> Written problem
Keep only the lines of the data below that contain "runs", and copy them.

> Provided entries
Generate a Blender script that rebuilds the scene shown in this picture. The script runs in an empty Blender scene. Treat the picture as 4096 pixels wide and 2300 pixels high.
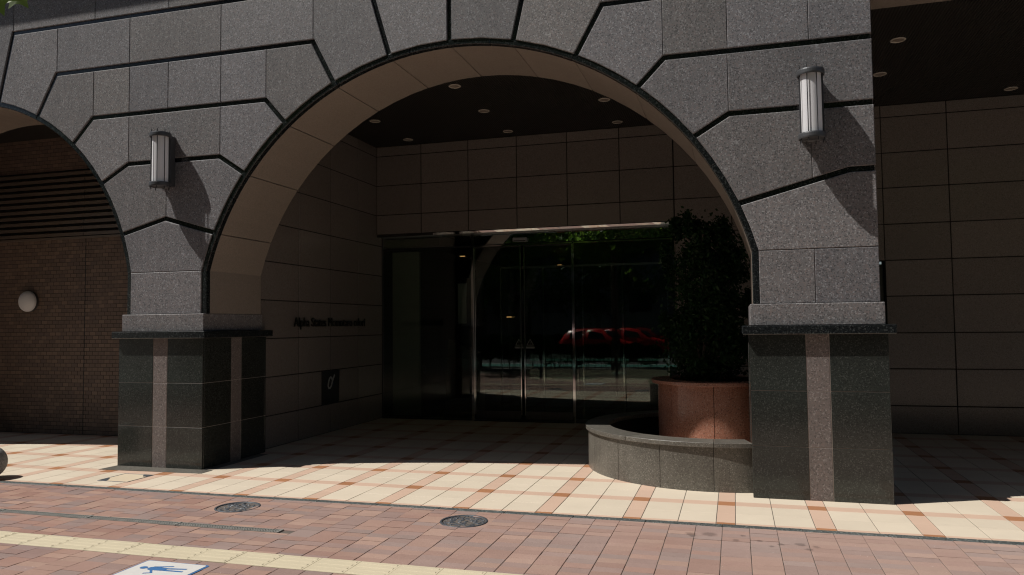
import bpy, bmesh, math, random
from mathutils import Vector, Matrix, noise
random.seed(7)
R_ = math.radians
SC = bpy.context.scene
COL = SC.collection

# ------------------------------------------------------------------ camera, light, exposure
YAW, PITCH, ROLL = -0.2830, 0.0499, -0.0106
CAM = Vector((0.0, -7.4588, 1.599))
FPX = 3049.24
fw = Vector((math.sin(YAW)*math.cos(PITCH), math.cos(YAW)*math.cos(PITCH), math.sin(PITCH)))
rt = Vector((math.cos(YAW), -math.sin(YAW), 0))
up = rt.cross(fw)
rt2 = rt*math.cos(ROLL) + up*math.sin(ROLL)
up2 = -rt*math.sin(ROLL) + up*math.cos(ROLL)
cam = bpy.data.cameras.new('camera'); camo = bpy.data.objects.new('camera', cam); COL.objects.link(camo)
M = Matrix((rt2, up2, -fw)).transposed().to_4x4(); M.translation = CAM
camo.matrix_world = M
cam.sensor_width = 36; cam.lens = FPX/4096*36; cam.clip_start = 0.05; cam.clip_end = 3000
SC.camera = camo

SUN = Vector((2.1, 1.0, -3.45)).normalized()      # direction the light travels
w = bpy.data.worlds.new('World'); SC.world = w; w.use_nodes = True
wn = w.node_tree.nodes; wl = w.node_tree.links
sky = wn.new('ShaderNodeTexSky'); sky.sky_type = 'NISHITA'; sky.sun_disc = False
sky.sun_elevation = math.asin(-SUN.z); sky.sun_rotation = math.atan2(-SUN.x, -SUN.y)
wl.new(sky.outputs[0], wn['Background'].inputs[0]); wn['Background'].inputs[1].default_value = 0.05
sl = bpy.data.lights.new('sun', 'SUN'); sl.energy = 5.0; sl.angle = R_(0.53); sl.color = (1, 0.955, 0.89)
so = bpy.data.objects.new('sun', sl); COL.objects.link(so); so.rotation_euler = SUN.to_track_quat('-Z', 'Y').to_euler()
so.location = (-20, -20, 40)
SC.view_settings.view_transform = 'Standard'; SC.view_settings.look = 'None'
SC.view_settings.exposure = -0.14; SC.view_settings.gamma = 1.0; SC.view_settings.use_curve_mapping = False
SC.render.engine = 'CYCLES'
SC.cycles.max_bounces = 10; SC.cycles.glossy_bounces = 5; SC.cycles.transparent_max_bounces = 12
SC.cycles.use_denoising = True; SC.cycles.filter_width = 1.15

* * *

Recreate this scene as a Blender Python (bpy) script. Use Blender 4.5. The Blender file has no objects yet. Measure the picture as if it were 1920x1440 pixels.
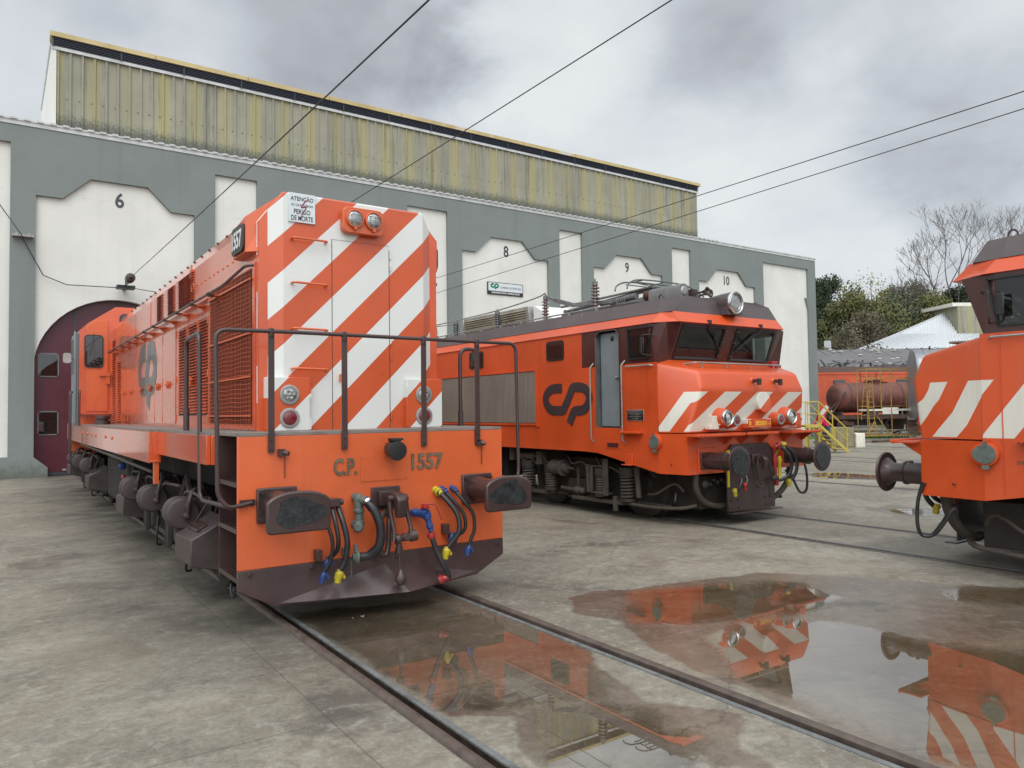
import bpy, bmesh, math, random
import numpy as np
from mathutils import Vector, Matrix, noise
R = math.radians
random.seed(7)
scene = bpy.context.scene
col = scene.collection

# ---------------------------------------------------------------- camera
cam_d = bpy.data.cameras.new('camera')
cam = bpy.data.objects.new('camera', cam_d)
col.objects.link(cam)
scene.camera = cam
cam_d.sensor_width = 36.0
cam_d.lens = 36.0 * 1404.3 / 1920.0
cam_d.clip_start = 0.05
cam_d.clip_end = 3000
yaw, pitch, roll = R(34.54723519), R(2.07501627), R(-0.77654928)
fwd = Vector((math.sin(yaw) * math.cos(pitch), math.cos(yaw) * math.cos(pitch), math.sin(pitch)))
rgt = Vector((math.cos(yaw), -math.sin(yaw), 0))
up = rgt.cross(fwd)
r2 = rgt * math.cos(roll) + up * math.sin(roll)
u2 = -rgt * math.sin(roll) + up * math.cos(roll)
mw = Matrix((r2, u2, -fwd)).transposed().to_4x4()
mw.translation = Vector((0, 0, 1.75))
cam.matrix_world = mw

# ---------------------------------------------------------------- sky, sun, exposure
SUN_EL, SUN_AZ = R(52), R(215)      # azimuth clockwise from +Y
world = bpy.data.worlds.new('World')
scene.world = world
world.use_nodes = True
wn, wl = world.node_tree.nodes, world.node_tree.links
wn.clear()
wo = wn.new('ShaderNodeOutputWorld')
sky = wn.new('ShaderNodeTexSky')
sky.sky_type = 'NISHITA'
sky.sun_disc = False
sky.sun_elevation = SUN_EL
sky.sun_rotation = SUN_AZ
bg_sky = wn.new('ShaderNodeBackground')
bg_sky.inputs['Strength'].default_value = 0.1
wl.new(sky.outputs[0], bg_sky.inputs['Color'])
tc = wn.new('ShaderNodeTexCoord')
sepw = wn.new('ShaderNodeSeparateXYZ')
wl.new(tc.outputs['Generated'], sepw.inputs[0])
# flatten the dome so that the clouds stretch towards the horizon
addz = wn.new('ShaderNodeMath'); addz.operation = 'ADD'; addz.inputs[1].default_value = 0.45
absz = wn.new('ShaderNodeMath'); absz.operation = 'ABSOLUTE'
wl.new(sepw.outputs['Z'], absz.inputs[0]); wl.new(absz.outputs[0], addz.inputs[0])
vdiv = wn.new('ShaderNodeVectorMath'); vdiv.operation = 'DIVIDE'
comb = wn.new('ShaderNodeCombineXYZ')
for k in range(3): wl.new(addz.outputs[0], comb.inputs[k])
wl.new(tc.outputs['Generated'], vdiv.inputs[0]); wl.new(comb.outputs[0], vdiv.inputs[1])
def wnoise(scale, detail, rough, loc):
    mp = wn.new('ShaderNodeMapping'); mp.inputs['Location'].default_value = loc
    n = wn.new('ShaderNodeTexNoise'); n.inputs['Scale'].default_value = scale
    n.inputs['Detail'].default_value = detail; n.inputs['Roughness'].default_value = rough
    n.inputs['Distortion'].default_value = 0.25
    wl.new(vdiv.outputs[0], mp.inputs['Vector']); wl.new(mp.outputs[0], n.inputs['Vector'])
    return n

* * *

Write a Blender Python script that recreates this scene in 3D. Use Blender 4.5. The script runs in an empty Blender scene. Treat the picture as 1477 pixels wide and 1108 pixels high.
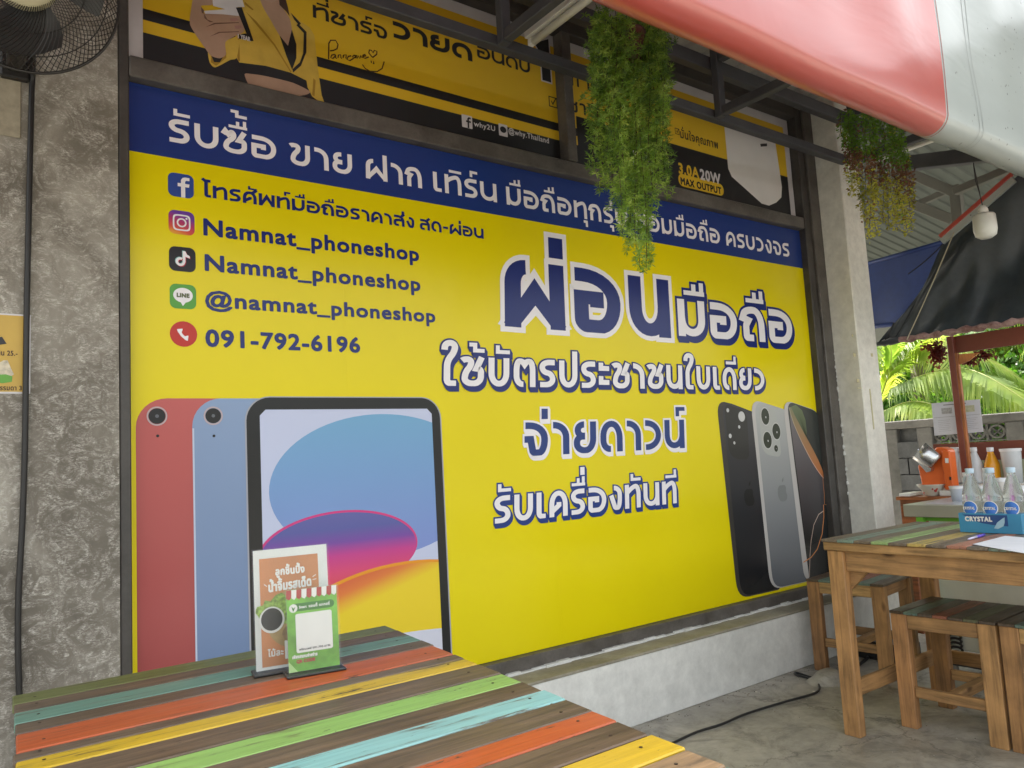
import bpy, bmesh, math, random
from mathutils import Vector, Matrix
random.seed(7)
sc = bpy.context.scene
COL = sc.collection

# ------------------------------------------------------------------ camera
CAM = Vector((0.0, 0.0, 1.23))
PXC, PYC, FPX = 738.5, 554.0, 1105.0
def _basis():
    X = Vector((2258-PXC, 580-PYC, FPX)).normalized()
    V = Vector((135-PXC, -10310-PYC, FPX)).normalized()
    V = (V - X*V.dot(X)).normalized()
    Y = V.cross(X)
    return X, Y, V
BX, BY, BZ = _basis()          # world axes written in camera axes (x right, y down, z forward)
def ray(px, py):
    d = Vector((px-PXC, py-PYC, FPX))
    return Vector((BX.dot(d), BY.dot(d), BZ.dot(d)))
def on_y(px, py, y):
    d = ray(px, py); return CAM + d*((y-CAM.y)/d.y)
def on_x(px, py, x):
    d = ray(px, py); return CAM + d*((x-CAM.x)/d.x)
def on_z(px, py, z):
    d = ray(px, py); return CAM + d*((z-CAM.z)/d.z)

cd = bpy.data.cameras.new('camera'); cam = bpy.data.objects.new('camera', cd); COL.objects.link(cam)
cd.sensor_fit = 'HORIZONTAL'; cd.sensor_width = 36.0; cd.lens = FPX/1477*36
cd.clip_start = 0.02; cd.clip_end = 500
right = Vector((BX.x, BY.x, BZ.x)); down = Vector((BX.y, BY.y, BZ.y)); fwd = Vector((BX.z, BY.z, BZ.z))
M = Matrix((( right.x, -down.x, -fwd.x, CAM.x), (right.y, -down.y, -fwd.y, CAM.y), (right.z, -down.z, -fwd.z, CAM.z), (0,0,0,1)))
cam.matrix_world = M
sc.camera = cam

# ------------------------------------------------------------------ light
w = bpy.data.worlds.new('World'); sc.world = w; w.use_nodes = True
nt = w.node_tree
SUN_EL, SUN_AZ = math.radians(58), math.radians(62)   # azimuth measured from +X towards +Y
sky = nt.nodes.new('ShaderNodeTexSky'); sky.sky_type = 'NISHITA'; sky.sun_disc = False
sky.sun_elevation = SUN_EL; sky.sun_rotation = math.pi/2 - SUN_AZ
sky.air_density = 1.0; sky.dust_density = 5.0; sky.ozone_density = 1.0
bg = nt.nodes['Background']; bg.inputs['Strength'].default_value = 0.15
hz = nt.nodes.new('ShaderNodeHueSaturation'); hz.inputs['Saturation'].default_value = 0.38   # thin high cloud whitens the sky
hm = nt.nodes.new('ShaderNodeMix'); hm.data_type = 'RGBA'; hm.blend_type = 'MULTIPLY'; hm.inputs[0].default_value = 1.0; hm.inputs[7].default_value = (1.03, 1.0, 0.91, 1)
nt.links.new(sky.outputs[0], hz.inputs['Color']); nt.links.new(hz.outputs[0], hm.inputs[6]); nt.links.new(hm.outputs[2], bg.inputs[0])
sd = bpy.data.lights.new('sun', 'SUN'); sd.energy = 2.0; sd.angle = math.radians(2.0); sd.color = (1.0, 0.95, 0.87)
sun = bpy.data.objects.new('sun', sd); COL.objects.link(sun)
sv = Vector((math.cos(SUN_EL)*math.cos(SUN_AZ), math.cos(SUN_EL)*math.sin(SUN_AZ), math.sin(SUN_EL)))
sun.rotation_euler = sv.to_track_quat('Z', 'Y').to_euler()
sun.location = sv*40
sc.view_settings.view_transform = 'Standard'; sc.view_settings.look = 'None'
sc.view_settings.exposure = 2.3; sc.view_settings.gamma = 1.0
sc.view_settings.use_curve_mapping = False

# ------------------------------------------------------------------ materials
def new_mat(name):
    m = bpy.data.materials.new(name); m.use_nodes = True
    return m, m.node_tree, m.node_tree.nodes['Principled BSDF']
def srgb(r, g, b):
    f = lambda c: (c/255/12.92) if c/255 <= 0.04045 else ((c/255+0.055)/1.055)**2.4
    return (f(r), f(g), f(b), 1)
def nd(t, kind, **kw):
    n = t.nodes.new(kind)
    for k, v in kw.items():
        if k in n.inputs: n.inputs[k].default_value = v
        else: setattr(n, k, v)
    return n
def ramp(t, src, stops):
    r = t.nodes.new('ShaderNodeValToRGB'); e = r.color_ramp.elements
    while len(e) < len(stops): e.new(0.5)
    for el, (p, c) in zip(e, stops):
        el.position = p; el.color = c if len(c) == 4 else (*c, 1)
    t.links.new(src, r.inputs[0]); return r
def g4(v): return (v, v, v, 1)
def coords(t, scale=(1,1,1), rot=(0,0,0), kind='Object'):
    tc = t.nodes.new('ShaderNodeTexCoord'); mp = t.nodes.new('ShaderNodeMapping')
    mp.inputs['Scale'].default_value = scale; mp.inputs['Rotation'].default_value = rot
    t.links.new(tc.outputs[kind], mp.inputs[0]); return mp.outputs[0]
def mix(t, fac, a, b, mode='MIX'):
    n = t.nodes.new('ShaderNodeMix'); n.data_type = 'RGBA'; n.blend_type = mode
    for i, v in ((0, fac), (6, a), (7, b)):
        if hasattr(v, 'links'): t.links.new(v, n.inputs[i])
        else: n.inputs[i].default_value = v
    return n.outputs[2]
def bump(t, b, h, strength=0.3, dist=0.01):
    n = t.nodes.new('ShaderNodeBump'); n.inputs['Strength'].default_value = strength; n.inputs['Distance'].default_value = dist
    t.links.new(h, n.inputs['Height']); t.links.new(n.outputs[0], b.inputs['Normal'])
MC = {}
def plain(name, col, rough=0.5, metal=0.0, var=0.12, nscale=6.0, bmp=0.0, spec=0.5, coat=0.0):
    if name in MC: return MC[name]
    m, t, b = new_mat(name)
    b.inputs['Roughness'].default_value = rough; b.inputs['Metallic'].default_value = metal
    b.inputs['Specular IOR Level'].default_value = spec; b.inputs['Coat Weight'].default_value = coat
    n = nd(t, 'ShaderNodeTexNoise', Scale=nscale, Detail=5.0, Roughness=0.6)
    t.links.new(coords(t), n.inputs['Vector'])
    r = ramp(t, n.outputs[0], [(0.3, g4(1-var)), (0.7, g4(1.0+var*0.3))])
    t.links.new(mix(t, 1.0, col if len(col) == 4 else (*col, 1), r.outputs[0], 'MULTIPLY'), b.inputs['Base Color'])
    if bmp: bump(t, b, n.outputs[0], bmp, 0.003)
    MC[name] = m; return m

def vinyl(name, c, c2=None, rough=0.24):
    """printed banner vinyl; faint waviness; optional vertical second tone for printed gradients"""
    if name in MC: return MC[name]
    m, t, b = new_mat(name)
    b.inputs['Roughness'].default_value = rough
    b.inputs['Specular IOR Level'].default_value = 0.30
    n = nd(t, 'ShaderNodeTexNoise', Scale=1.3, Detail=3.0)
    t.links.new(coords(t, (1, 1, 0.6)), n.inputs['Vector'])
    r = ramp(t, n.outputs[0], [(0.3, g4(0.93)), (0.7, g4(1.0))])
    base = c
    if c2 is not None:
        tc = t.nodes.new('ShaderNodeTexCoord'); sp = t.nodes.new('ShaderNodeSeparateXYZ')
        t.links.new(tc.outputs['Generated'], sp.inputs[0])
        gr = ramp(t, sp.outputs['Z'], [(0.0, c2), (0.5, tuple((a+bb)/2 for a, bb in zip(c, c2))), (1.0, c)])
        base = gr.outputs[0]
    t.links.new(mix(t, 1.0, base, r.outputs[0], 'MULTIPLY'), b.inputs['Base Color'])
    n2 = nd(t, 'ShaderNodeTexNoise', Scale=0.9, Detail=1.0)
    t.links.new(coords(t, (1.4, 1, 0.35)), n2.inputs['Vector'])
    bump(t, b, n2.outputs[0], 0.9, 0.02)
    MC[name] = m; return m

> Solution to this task
Generate a Blender script that rebuilds the scene shown in this picture. The script runs in an empty Blender scene. Treat the picture as 4096 pixels wide and 2300 pixels high.
Write a Blender Python script that recreates this scene in 3D. Use Blender 4.5. The script runs in an empty Blender scene. Treat the picture as 1477 pixels wide and 1108 pixels high.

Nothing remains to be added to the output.